スクリーンに「アイルランドを知らない君のために簡単に紹介しよう!」のような画面が現れて、アイルランドがどこにあるか、今までの歴史、著名な人物などが紹介された。特にアイルランドの著名人がBritishとして紹介されるシーンで大きな笑いが起きていた。
*客に事前に質問用紙を渡して読ませる
客の何人かに事前に紙を渡していたようで、客席からの質問に両代表が答えるシーンでは本当に客席の照明もついて、何人かが読むように促されたセリフ(質問)を読んでいて、客も受け身じゃないんだというinvolvedされた感じに引き込まれた。私たちが決めるんだというような空気感を作り出していた(正直私にアイルランドイギリス参政権はないから客観視というか部外者感はあったけれど、大事な自分の住む国の投票にいけないというような在日外国人の気持ちを疑似体験した気がした)。
*客席に役者を紛れ込ませる
これはたまに見る手だが、今回は思った以上に客席後方に忍び込ませていた。彼は両代表に怒りをぶつけてその場から去るという役割で、客の近くで魅せるというのもあって臨場感を出していた。これも私たちを受け身から脱させようとしている感じがした。良かった。
*声が通る
生まれつきの声が通る通らないというのはとても演劇に深くかかわってくると思っている。今回の舞台ではイギリス首相以外の役の人の声がとても通る声でとても聞きやすかった。イギリス首相役の方も声量はあるので余裕で聞こえてきたけどねもちろん。
*話の分かりやすさ
役者のはきはきした話し方とわりかしストレートなストーリーのおかげで私も内容が分かって笑うことが出来た。これは先週2つの舞台だと出来なかったことだから嬉しかった。
*CO中に動く人
COされてからもストップモーションがしやすい体勢(なのかな?)になるまで動き続ける人もいて、ストップし始める時間の差が少し気になった。そういう風にしているのか、そういうものなのか、分からないけれど。
*リアルさ
幕間でもみんなが話していたが、本当にあり得たかもしれないというリアルさがあった。本当にここがイギリスだったかもしれないと思える一見シリアスな雰囲気の中にふんだんに笑いが織り込まれていた。
*客席の興奮
幕間の客席の興奮がすごかった。みんな一気に話し出すし、自分だったら独立かそのままかどちらに入れるかなどの討論も始まっていて、客全員が本当に引き込まれていたのを感じた。
*パラレルワールドが見える子の話
父親が、「あいつの話によるとパラレルワールドではアイルランドは独立しているらしい。まあ何故か北の一部はイギリスのままらしいがな」
と言って大きな笑いを起こしていた。
*RTÉじゃなくてBBC
これは友達に言われるまで気づかなかったのだけど、もちろん討論の場になっていたダブリンもイギリスなのでアイルランド放送RTÉではなくBBCDublinという放送会社(?)が主催の討論放送になっていた。ここは本当に気づかなかった。ここにも”アイルランドじゃないから”要素が盛り込まれているとは思わなかった。
*香港
この舞台を見て一番に思い浮かべたのは現在の香港だった。この舞台の設定は明日が独立かそのままかが決まる投票の日で、外では独立賛成派と反対派の暴動も起きていて、警察も出動し、けが人も続出していた。
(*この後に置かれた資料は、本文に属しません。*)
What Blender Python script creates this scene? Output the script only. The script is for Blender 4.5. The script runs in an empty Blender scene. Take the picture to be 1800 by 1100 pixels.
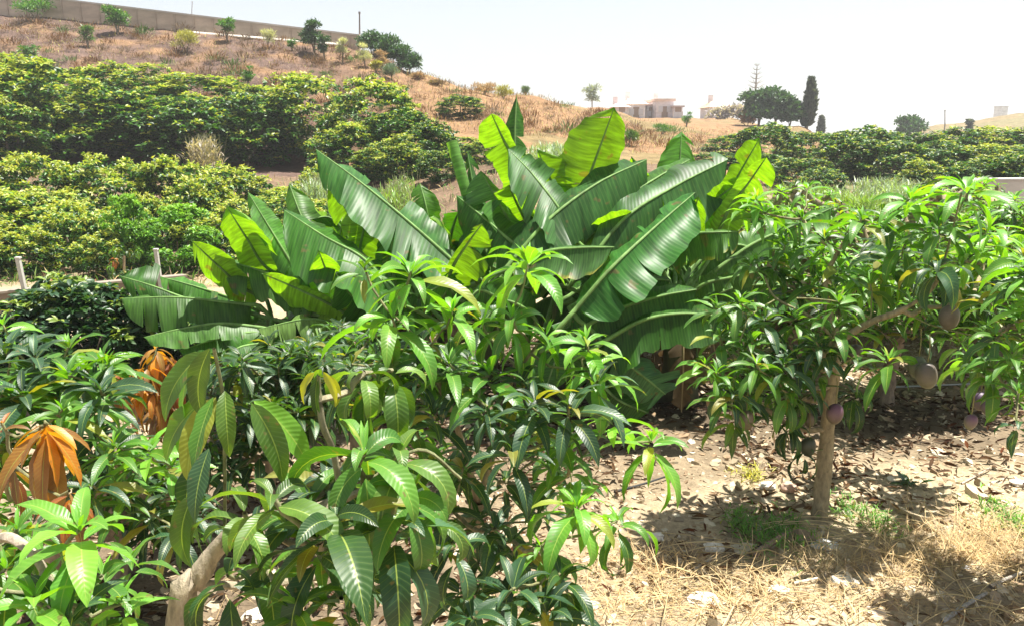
import bpy, math, random
import numpy as np
from mathutils import Vector, noise as mnoise

random.seed(7)
RNG = np.random.default_rng(11)
SC = bpy.context.scene
COL = SC.collection

# ------------------------------------------------------------------ camera, sky, sun
H, TH, F = 2.4, math.radians(12.8), 1413.0
CT, ST = math.cos(TH), math.sin(TH)
cam = bpy.data.cameras.new('camera'); co = bpy.data.objects.new('camera', cam); COL.objects.link(co)
co.location = (0, 0, H); co.rotation_euler = (math.pi/2 - TH, 0, 0)
cam.lens = F/1800*36; cam.sensor_width = 36; cam.clip_start = 0.05; cam.clip_end = 4000
SC.camera = co
SUN = Vector((0.25, 0.13, 0.95)).normalized()
w = bpy.data.worlds.new('World'); SC.world = w; w.use_nodes = True
nt = w.node_tree; sky = nt.nodes.new('ShaderNodeTexSky'); sky.sky_type = 'NISHITA'; sky.sun_disc = False
sky.sun_elevation = math.asin(SUN.z); sky.sun_rotation = math.atan2(SUN.x, SUN.y)
sky.air_density = 1.0; sky.dust_density = 0.8; sky.ozone_density = 1.0
nt.nodes['Background'].inputs[1].default_value = 0.052
hs = nt.nodes.new('ShaderNodeHueSaturation'); hs.inputs['Saturation'].default_value = .35; hs.inputs['Value'].default_value = 1.25
nt.links.new(sky.outputs[0], hs.inputs['Color']); nt.links.new(hs.outputs[0], nt.nodes['Background'].inputs[0])
sl = bpy.data.lights.new('sun', 'SUN'); sl.energy = 5.0; sl.angle = math.radians(0.6); sl.color = (1, 0.95, 0.86)
so = bpy.data.objects.new('sun', sl); COL.objects.link(so); so.rotation_euler = SUN.to_track_quat('Z', 'Y').to_euler()
so.location = (-10, 12, 30)
SC.view_settings.view_transform = 'Standard'; SC.view_settings.look = 'None'
SC.view_settings.exposure = 1.38; SC.view_settings.gamma = 1
SC.cycles.max_bounces = 7; SC.cycles.diffuse_bounces = 2; SC.cycles.transmission_bounces = 5
SC.cycles.glossy_bounces = 2; SC.cycles.transparent_max_bounces = 4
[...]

これは本当に今香港の現状として流れてくるニュースと酷似していた。
香港のことは本当に最近のことだから時事ネタとして織り込んだわけではないと思うけれど、本当に似たようなことがこの世界で起きているからこそ、リアルさがあった。
もう一回見たい。もう一回考えたい。独立したらどうなるかをそれぞれの目線で熱弁するアイルランド代表とイギリス首相が素晴らしかった。
舞台が終わってロビーに出ると、反対か賛成かのアンケートが行われていて自分でシールが張れるようになっていた。
舞台後まで客を引き込ませてくれる良い舞台だった。